Sunday, June 03, 2007

Everything Can Change

Lyin' here in the darkness
I hear the siren wail
Somebody going to emergency
Somebody's goin' to jail - New York Minute, The Eagles

A few more details about Malik’s murder have emerged, though the whole affair is still distinctly sketchy (in both an north American and British sense). No-one seems quite sure exactly why he was shot, nor what relation – if any – the kid who pulled the gun was to him. Having turned himself in, the 17-year-old will now probably spend most of the rest of his life on Riker’s Island. Thanks for coming – see you when you’re 70, and thereby are two lives destroyed. Not that I have any great sympathy for the murderer. Perhaps what strikes me most about the whole incident is how utterly banal and pointless the whole affair seems. A guy goes out for a late-night visit to a crappy Chinese takeout and is murdered while waiting for his General Tso’s Chicken.
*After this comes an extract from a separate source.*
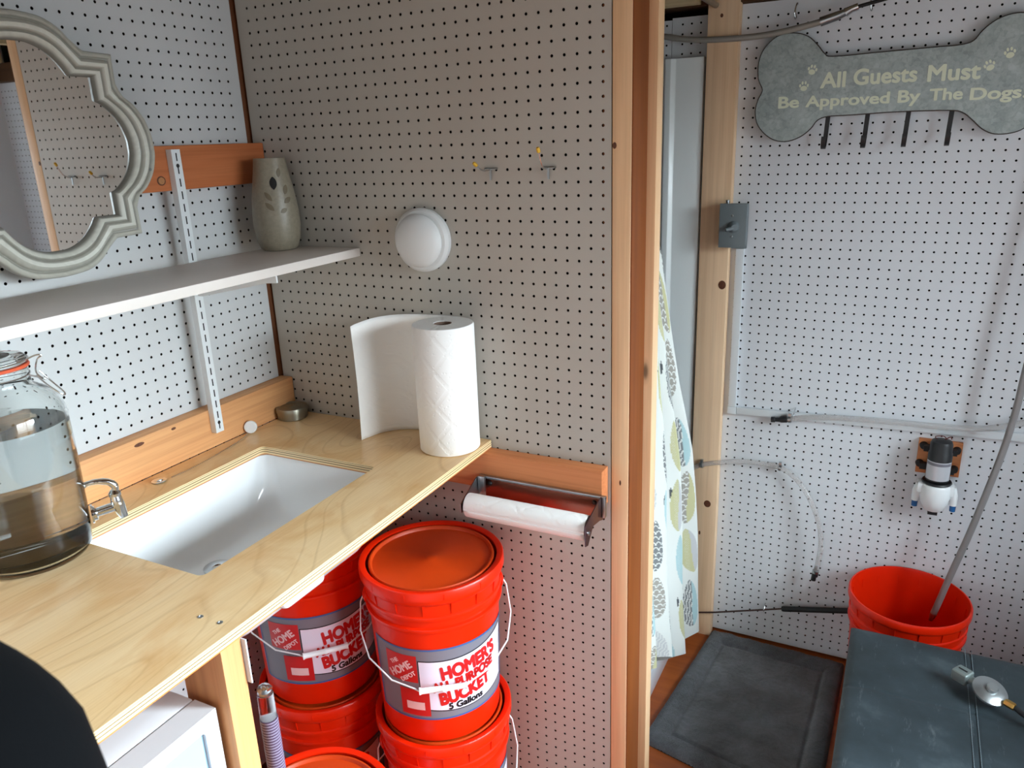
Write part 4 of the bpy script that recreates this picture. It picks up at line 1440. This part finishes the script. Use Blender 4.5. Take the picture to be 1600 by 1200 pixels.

The takeout’s cash register likely had no more than a couple of hundred bucks in it. And the next day life in this great city goes on, just as before.

I didn’t know it at the time, of course, but when Dad was here for graduation I took him to Citarella, the gourmet store on 125th. We walked right past the Chinese where Malik was killed; my point was to show how Harlem was beginning to gentrify.

There was hardly any coverage in anything but the Columbia Spectator and the New York Post; even the other tabloids in the city didn't mention it. I don’t know why this should be;
maybe it’s just that New York is too jaded to care any more, but the cynical side of me imagines a news editor making the decision that a black man being gunned down by black kid in Harlem isn’t that newsworthy. Same old, same old - what else is new?

Anyway. I’ve been working steadily on grant proposals and paper research, seeing Kate when time allows it, and attending or organizing various JETAANY events and dinners. Summer has arrived, and with it the hot inescapable stickiness that permeates the very air around here at this time of year and seems to cling to you as you walk down the street. It’s arguably worse than Japan; for all that people talk of the heat in Japan, my three summers in Tohoku were relatively mild, and I did at least have a salary on which to run the air conditioning.

Summer heralds migrations, especially in a University area like Morningside Heights. People leave – the lease for UAH housing is up, and on Thursday (the last day of the month) the streets were thronged with people laden down with backpacks and hoisting stuff into removal vans. Much like last year, I grabbed a load of stuff from friends and acquaintances moving out, filling in almost all of the stuff that I had lacked in my place. Small stuff, mostly – wine glasses, plants, a chest of drawers, even an air conditioning unit (which, for the record, doesn’t work very well – I’ve gone back to just using fans. They’re less expensive, too). The packrat instinct is strong in this one.